Eventually Spring would come, and find that we had been digging our way out of the avalanche all Winter, mainly as a way to avoid having to spend time with one another. It will have turned out that all of David’s pent-up energy was exactly what we needed, as a couple seasons spent out of doors, sleeping on the earth would nearly cripple a lady as sensitive as myself, and even hobble someone with the brute strength of my wife. But David, fueled by Snickers bars and my secret stash of Mountain Dew, would have clawed his way through the impassible glacier after overhearing someone musing that Amazon should have delivered that Xbox 360 by now. There exists no obstacle so great that a child steeped in sugar and caffeine cannot overcome it in search of something to allow him to do nothing. Whereas he could have spent all Winter sitting in the cave and napping, which seemed a pleasant enough way to pass the time, he’d been determined to perform feats of superhuman strength, just so he could come back and vegetate before the glow of LEGO Batman 3. Of course, even if there had been a video game console just outside, there would have been no television to which he could have hooked it up.

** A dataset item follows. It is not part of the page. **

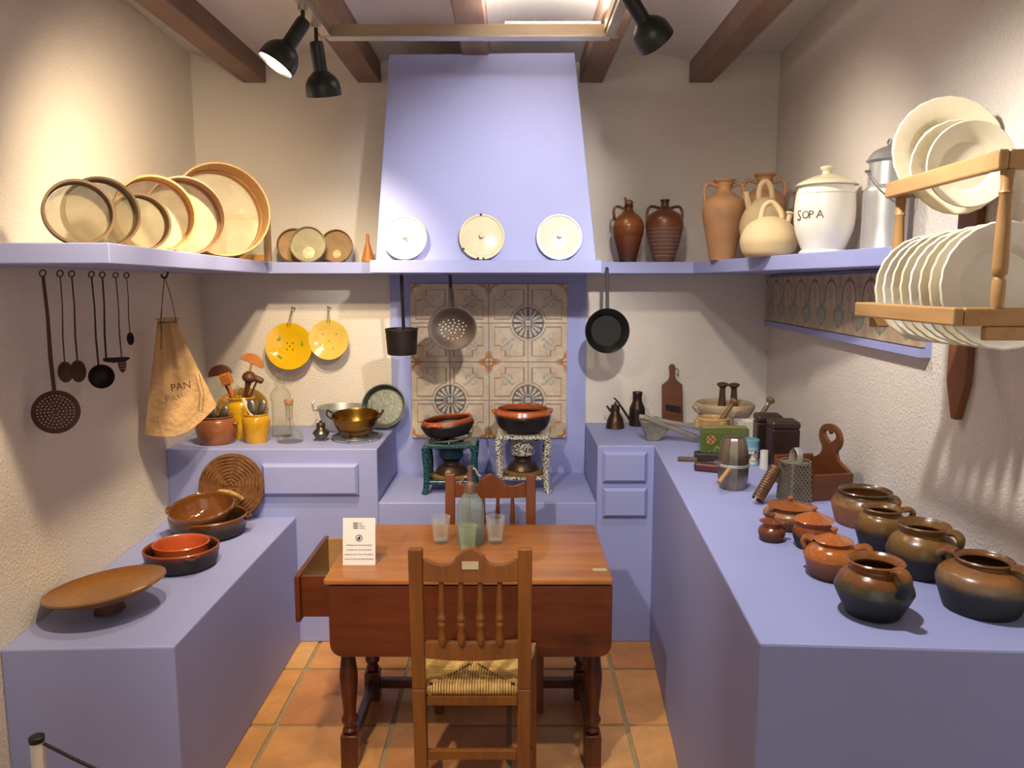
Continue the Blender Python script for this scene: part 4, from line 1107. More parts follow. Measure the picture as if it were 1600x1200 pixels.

It is doubtful, however, that we would be inclined to share that with him.

Having escaped our prison of forced familial quality time, my wife would kindly inform me, most likely with a series of punches to my abdomen, that it was time to think about returning to a world free of pine cone pillows and worm and beetle soup. She would stalk back down the mountain, a figure of both power and grace, and I would follow, as I always have, and always hope to do. About an hour later, she would send me back up to go get David, who would still be looking for the Xbox that we’d told him would be there.